How does my Trust avoid probate? So, a Trust is different because it does not require that a court set aside the assets for administration and distribution. Trust assets are already set aside, prepared for management and distribution.

So what do I have to do to get my estate plan done?

So what do I have to do to get my estate plan done? Give me a call, then respond to follow-up email from me, review your plan, and sign. It’s that simple.

Stop telling yourself that your estate plan is too much to deal with right now. I will do the “dealing” … you mostly just answer some questions and sign. Relax, I have done this before, many, many times. I will do what I can to make it simple and straightforward.

Call.

If you will click on the “Contact” link provided, you can set an appointment for us to talk by phone in the next week or so. The call should only take around 15 minutes: we’ll talk about basics of your plan, what are the documents, and I will answer your questions.

Follow-up.

After our call, I can email you some of the detail questions I mentioned in our call. Then, you can reply, while I draft your plan. These are questions like, “who should get your house” and “would you like to set aside a college fund?”

Review.

Once I draft your plan, I can send you documents or selected portions for review. You look through this, we can discuss your questions and edits.

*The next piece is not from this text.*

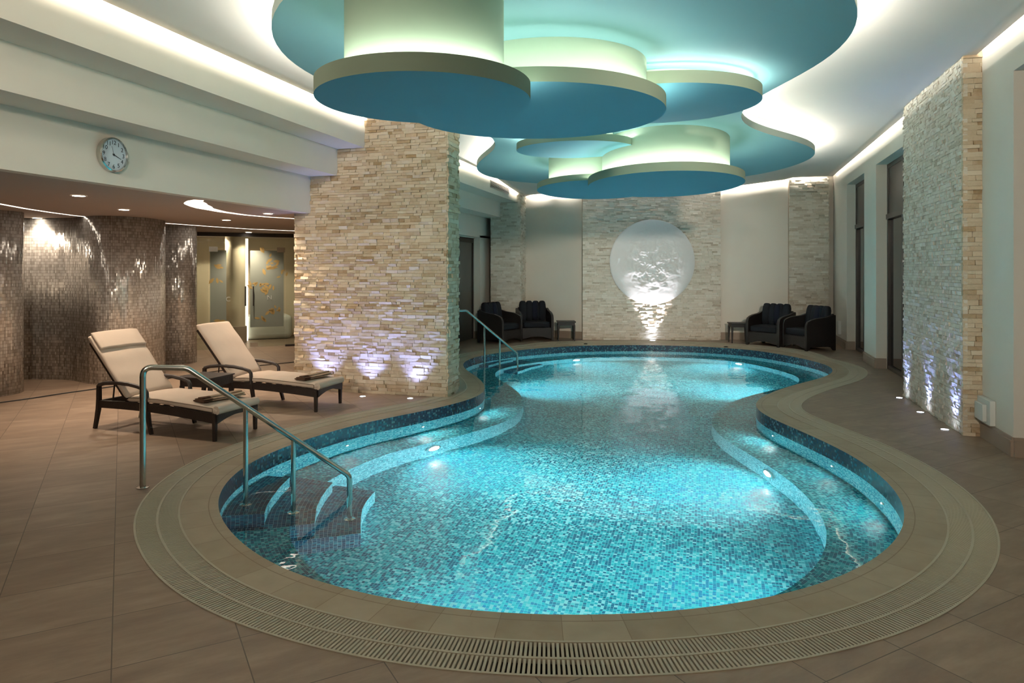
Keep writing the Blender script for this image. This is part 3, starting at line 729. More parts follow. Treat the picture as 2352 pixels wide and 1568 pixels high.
def ell(cx_, cy_, rx, ry, rot=0, n=120):
    c_, s_ = math.cos(rot), math.sin(rot)
    return np.array([(cx_ + rx * math.cos(a) * c_ - ry * math.sin(a) * s_, cy_ + rx * math.cos(a) * s_ + ry * math.sin(a) * c_) for a in np.linspace(0, 2 * math.pi, n, endpoint=False)])
DM = ('disc_blue', 'disc_sage', 'drum_paint')
DG = 'suspended ceiling discs'
disc('ceiling_disc', ell(-1.82, 4.34, .72, .71), 2.73, .11, DM, 'lowest and nearest ceiling disc with a wide drum above it', ell(-1.82, 4.36, .53, .53), 3.40, group=DG)
disc('ceiling_disc', ell(-1.43, 5.93, 1.12, 1.10), 2.95, .11, DM, 'large ceiling disc directly behind the nearest one', ell(-1.35, 6.05, .86, .80), 3.40, group=DG)
disc('ceiling_disc', ell(-.45, 6.93, .97, .83), 3.20, .11, DM, 'high ceiling disc on the right close under the cloud', ell(-.45, 6.93, .62, .55), 3.40, group=DG)
disc('ceiling_disc', ell(-.57, 10.12, 1.08, 1.55, math.radians(8)), 2.79, .11, DM, 'long oval ceiling disc at the front of the far cluster', ell(-.57, 10.15, .88, 1.28, math.radians(8)), 3.40, group=DG)
disc('ceiling_disc', ell(-1.72, 11.25, .95, 1.38, math.radians(8)), 2.88, .09, DM, 'ceiling disc tucked behind the long oval one', ell(-1.72, 11.35, .78, 1.1, math.radians(8)), 3.40, group=DG)
disc('ceiling_disc', ell(-1.68, 9.2, .80, .68), 3.20, .09, DM, 'small high ceiling disc left in the far cluster', ell(-1.68, 9.2, .5, .42), 3.40, group=DG)

# ------------------------------------------------------------------ relief artwork and its uplight
e2 = (Vector(s1) - Vector(s0)).normalized(); n2 = Vector((e2.y, -e2.x))
uc = 1497; dA = 15.85; cA = Vector(ud(uc, dA)); k = (cA - Vector(s0)).dot(e2); cA = Vector(s0) + e2 * k + n2 * .024
from mathutils import noise as mn
V = []; Fc = []; nr, na = 60, 150; Rr = .96
for i in range(nr + 1):
    r_ = Rr * i / nr
    for j in range(na):
        a = 2 * math.pi * j / na; x = r_ * math.cos(a); z = r_ * math.sin(a)
        h = .03 + .03 * (1 - (r_ / Rr) ** 2) ** .5 if r_ < Rr else 0
        w = math.exp(-((r_ / .72) ** 6))
        q = Vector((x * 5, z * 6.5, 1.7)); b = mn.noise(q) * .6 + .45 * abs(mn.noise(q * 2.3)) + .25 * mn.noise(q * 5)
        V.append((*(cA + e2 * x + n2 * (h + w * .018 * b)), 1.775 + z))
for i in range(nr):
    for j in range(na):
        a = i * na + j; b = i * na + (j + 1) % na; Fc.append((a, b, b + na, a + na))
o = mesh_obj('round_relief', V, Fc, 'relief', smooth=True); tag(o, 'large round white textured relief mounted on the stone feature wall', 'wall art')
def uplight(x, y, label, name='floor_uplight', col=(.28, .37, 1), e=E_UP, tilt=(0, 0), size=70, r=.035, blend=.8):
    o = empty(name, (x, y, 0)); tag(o, label, 'uplight', 'recessed floor uplights')
    MB().lathe([(r * 1.35, .0005), (r * 1.35, .004), (r, .005)], 24, cap=False).build('trim_ring', 'steel', o)
    MB().lathe([(r, .003), (0, .0045)], 20).build('lens', 'uplight_lens', o)
    l = bpy.data.lights.new('uplight_beam', 'SPOT'); l.energy = e; l.color = col; l.spot_size = math.radians(size); l.spot_blend = blend; l.shadow_soft_size = .02
    b = bpy.data.objects.new('beam', l); COL.objects.link(b); b.parent = o; b.location = (0, 0, .02)
    b.rotation_euler = Vector((tilt[0], tilt[1], 1)).to_track_quat('-Z', 'Y').to_euler(); return o
for (u, v), w in zip([(729, 905), (833, 910.5), (942, 915)], ('nearest the lounger', 'in the middle of the pillar front', 'nearest the pool')):
    x, y = P(u, v); uplight(x, y, 'small blue-white floor uplight before the stone pillar, ' + w, tilt=(0, .30), size=75)
for (u, v), w in zip([(2065.6, 913.7), (2113.8, 946.7), (2170, 986.6)], ('farthest of three', 'middle of three', 'nearest of three')):
    x, y = P(u, v); uplight(x, y, 'small blue-white floor uplight at the pale pilaster, ' + w, tilt=(.16, 0), size=60, e=E_UP * .8)
xa = cA + n2 * .10
uplight(xa.x, xa.y, 'strong floor uplight at the foot of the stone feature wall', col=(1, .93, 1), e=E_ART, tilt=(-n2.x * .06, -n2.y * .06), size=64, r=.06, blend=.6)

# ------------------------------------------------------------------ lounge: silver mosaic wall
path = [(-9.6, 5.0), (-9.1, 5.5), (-8.75, 6.1), (-8.55, 6.6), (-8.52, 6.95), (-8.68, 7.2), (-9.2, 7.25), (-9.75, 7.45), (-9.6, 7.9), (-8.95, 8.03), (-8.5, 7.88), (-8.1, 7.75), (-7.85, 7.95), (-7.80, 8.4), (-7.95, 8.85), (-8.25, 9.15), (-8.7, 9.4), (-8.9, 9.65), (-8.65, 9.75), (-8.42, 9.95), (-8.5, 10.25), (-8.9, 10.4), (-9.2, 10.55), (-9.2, 10.85), (-9.35, 11.15), (-9.8, 11.4), (-10.2, 11.5)]
pr_ = resample(path, 260, 3, False); L = np.r_[0, np.cumsum(np.linalg.norm(np.diff(pr_, axis=0), axis=1))]
V = [(*p, -.02) for p in pr_] + [(*p, 2.349) for p in pr_]; n = len(pr_)
Fc = [(i, i + 1, n + i + 1, n + i) for i in range(n - 1)]
uv = [x for i in range(n - 1) for x in ((L[i], 0), (L[i + 1], 0), (L[i + 1], 2.35), (L[i], 2.35))]
o = mesh_obj('wall_lounge', V, Fc, 'silver_mosaic', uvs=uv, smooth=True); tag(o, 'undulating silver mosaic wall behind the loungers', 'wall', kind='structure')
sm = o.modifiers.new('thick', 'SOLIDIFY'); sm.thickness = .1; sm.offset = -1
# warm downlights
for (u, v), w in zip([(181, 449), (285, 481), (85, 500), (616, 490), (520, 505), (571, 533)], ('below the clock, nearest the pool edge', 'over the bulge of the mosaic wall', 'at the far left before the mosaic wall', 'closest to the stone pillar', 'left of the pillar in the crescent ceiling', 'in front of the glass doors')):
    x, y = P(u, v, 2.35); ek = .2 if u == 85 else 1.0; o = empty('recessed_downlight', (x, y, 2.35)); tag(o, 'round warm recessed downlight ' + w, 'downlight', 'lounge downlights')
    MB().lathe([(.075, -.001), (.075, -.005), (.058, -.006)], 24, cap=False).build('trim_ring', 'white_plastic', o)
    MB().lathe([(0, -.0055), (.058, -.0055)], 24, cap=False).build('lens', 'downlight_lens', o)
    l = bpy.data.lights.new('downlight_beam', 'SPOT'); l.energy = E_DOWN * ek; l.color = (1, .79, .60); l.spot_size = math.radians(118); l.spot_blend = .8; l.shadow_soft_size = .05
    b = bpy.data.objects.new('beam', l); COL.objects.link(b); b.parent = o; b.location = (0, 0, -.02)
# light slots
def slot(px, ws, label):
    pts = resample([P(u, v, 2.35) for u, v in px], 40, 0, False); ww = np.interp(np.linspace(0, 1, 40), np.linspace(0, 1, len(ws)), ws)
    V = []; Fc = []
    for i in range(40):
        a = pts[max(i - 1, 0)]; b = pts[min(i + 1, 39)]; d = (b - a) / np.linalg.norm(b - a); nn = np.array([-d[1], d[0]]) * ww[i] / 2
        V += [(*(pts[i] - nn), 2.348), (*(pts[i] + nn), 2.348)]
    for i in range(39): Fc.append((2 * i, 2 * i + 1, 2 * i + 3, 2 * i + 2))
    tag(mesh_obj('light_slot', V, Fc, 'slot_light'), label, 'light slot', 'curved lounge light slots')
slot([(-60, 457), (0, 468), (60, 479), (120, 488), (165, 494), (202, 498)], [.05, .05, .05, .04], 'thin curved light slot along the top of the mosaic wall')
slot([(457, 459), (447, 462), (450, 469), (471, 478), (510, 486), (560, 493), (615, 498), (680, 502)], [.10, .24, .24, .15, .10, .08, .07, .06], 'crescent light slot that narrows towards the stone pillar')
slot([(376, 512), (430, 516), (500, 521), (580, 526), (680, 530)], [.05, .05, .05, .05], 'thin light slot over the glass doors')

# glass doors and the spa room behind
g0 = Vector(ud(444, 13.8)); g1 = Vector(ud(655, 14.55)); ge = (g1 - g0).normalized(); gn = Vector((ge.y, -ge.x)); g2 = g0 + ge * ((g1 - g0).length + 1.0)
ang = math.atan2(ge.y, ge.x)
def xpos(u):   # distance along the partition where the sight column u meets it
    r = Vector(ud(u, 1)); den = r.x * ge.y - r.y * ge.x; return (r.y * -g0.x + r.x * g0.y) / den * -1 if False else ((g0.x * r.y - g0.y * r.x) / (r.x * ge.y - r.y * ge.x))
gp = empty('glass_partition', (*g0, 0), ang); tag(gp, 'frameless glass partition with double doors between lounge and spa', 'glass partition')
xs = [0, xpos(480), xpos(567.5), xpos(572), xpos(655), (g2 - g0).length]
MB().box(0, xs[5], -.03, .03, 2.27, 2.345).build('top_rail', 'window_frame', gp)
MB().box(xs[0], xs[1] - .005, -.006, .006, 0, 2.27).build('fixed_panel', 'clear_glass', gp)
MB().box(xs[4] + .005, xs[5], -.006, .006, 0, 2.27).build('fixed_panel', 'clear_glass', gp)
MB().box(xs[1], xs[4], -.006, .006, 2.02, 2.27).build('transom_panel', 'clear_glass', gp)
MB().box(xs[4], xs[5], -.03, .03, 0, .04).build('floor_rail', 'window_frame', gp)
for a, b, hx, fx0, fx1 in ((xs[1], xs[2] - .004, xs[2] - .03, xs[1] + .02, xpos(520)), (xs[3], xs[4] - .004, xs[3] + .08, xs[3] + .02, xs[4] - .03)):
    dd = MB().box(a, b, -.006, .006, .02, 2.01).build('door_leaf', 'clear_glass', gp)
    MB().box(fx0, fx1, -.009, -.0065, .42, 1.99).build('frosted_film', 'frosted_glass', dd)
    hb = MB()
    for s_ in (-.045, .045): hb.tube([(hx, s_, .86), (hx, s_, 1.26)], .011, 10)
    for z_ in (.90, 1.22): hb.tube([(hx, -.045, z_), (hx, .045, z_)], .008, 8)
    hb.build('pull_handle', 'window_frame', dd, smooth=True)
    MB().box(b - .17 if hx > b - .1 else a + .02, b - .02 if hx > b - .1 else a + .17, -.014, .014, .02, .11).build('patch_fitting', 'steel', dd)
    pc = a if hx > b - .1 else b - .16
    MB().box(pc, pc + .16, -.016, .016, 1.96, 2.06).build('patch_fitting', 'steel', dd)
rl = random.Random(5); lf = MB()
leafspots = [(xpos(495), 1.62, 3), (xpos(500), 1.42, 3), (xpos(508), .62, 2), (xpos(610), 1.93, 3), (xpos(628), 1.72, 7), (xpos(618), 1.58, 5), (xpos(645), 1.50, 4), (xpos(598), 1.25, 6), (xpos(615), 1.20, 5), (xpos(580), 1.25, 2), (xpos(628), .70, 5), (xpos(600), .55, 4), (xpos(640), .80, 3)]
for lx, lz, cnt in leafspots:
    for q in range(cnt):
        cx_, cz_ = lx + rl.uniform(-.12, .12), lz + rl.uniform(-.08, .08); a = rl.uniform(0, math.pi); l_ = rl.uniform(.04, .08); k = len(lf.v)
        for t_, w_ in ((-1, 0), (-.3, .4), (.4, .35), (1, 0), (.4, -.35), (-.3, -.4)):
            lf.v.append((cx_ + l_ * (t_ * math.cos(a) - w_ * math.sin(a)), -.0105, cz_ + l_ * (t_ * math.sin(a) + w_ * math.cos(a))))
        lf.f.append(tuple(k + i for i in range(6)))
lf.build('yellow_leaf_decal', 'yellow_leaf', gp)
def text(s, size, mat, loc, rot, name, parent, ext=.001):
    c = bpy.data.curves.new(name, 'FONT'); c.body = s; c.size = size; c.align_x = 'CENTER'; c.align_y = 'CENTER'; c.extrude = ext; c.materials.append(M[mat])
    t_ = bpy.data.objects.new('text_shape', c); me = bpy.data.meshes.new_from_object(t_); bpy.data.objects.remove(t_); bpy.data.curves.remove(c)
    if not me.materials: me.materials.append(M[mat])
    o = bpy.data.objects.new(name, me); COL.objects.link(o); o.location = loc; o.rotation_euler = rot; o.parent = parent; return o
text('N', .13, 'logo_white', (xpos(619), -.012, 1.02), (math.pi / 2, 0, 0), 'logo_letter', gp)
text('C', .13, 'logo_white', (xpos(524), -.012, 1.0), (math.pi / 2, 0, 0), 'logo_letter', gp)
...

I can then be sure this is just what you want.

Sign.

We meet to sign. I provide witnesses and a notary. You execute the documents.

Take Action.

Your estate plan is vital to your future and for your loved ones. I know that doing this is something new for you, so I work hard to make it easy. If you will book a call, you are taking step one. Then, I’ll be there for the rest, we’ll talk through it, and you may be surprised at how simple it is. You will be glad to have this completed!

What’s the result? Why is it SO NICE to have your estate plan done?

What’s the result? Why is it so nice to have your estate plan done? Your plan is there for you, avoids probate, and provides a legacy.

Your Plan will be ready to take care of you and your family DURING your life. In case you would lose capacity or become disabled:

  • your plan names someone to care for you
  • you nominate someone to care for your kids
  • assets are accessible to support you (and your kids)

Also, avoid probate for your family:

  • save time
  • reduce expenses and attorney fees
  • avoid needing court involvement and supervision in distributing your estate

Importantly, provide your assets as a legacy, rather than something to be dealt with:

  • support your family after your passing
  • provide support for children until an age you select, when you think they will be ready for a lump sum
  • set aside funds to be used for post-secondary education or training
  • leave a legacy for those with whom you share your life

So, how do you get it done? Mostly you:

  • see an estate planning attorney
  • talk about what you want and answer some questions
  • sign the documents

What’s the result? Why is it so nice to have your estate plan done? You have seen the many great reasons, for you, and for your family. It is really very simple to get this done. And, your part is easy.